S.Korea April factory output falls, retail sales drop most in 5 months

SEOUL (Reuters) -South Korea’s factory production and retail sales fell in April, underscoring another tough quarter after the economy narrowly averted a recession in the first three months of the year.

Factory production in April fell 1.2% from March, on a seasonally adjusted basis, official data showed on Wednesday, slightly softer than a 1.6% loss tipped in a Reuters survey.

In March, output rose by 5.3% month-on-month, which was the fastest gain since June 2020, according to Statistics Korea.

Output in April was down 8.9% from the same month a year earlier, compared with a decline of 7.6% in March and a year-on-year drop of 7.9% expected by economists. It was the biggest annual loss in three months.

The all-industry output index, which includes the manufacturing as well as services sectors, fell 1.4% in April over a month, marking the first monthly decline since November and the biggest drop in 14 months.

On the consumption side, retail sales dropped 2.3% from a month earlier, after a 0.1% gain in the previous month, marking the first monthly fall since January and the biggest in five months.

“The latest data show that producers are on a roller coaster ride that will probably last for a few more months,” said economist Heron Lim at Moody’s Analytics.

“A recovery in industrial production is contingent on a stronger export market,” Lim said, adding that “easing inflation and the pause on monetary tightening will offer limited support to domestic demand.”

The finance ministry said data showed the economy went through a “moderate correction from the recovery in the first quarter”.
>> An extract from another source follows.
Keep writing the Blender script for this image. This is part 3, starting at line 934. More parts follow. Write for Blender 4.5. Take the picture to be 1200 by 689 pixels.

The ministry said both upside and downside factors are likely to affect the economic trend, such as spill-over effects from China’s reopening and high inventory levels in the semiconductor industry, respectively.

The weak economic activity in April follows the country’s slim growth in the first quarter of this year, which was just enough to prevent Asia’s fourth-largest economy from falling into a recession.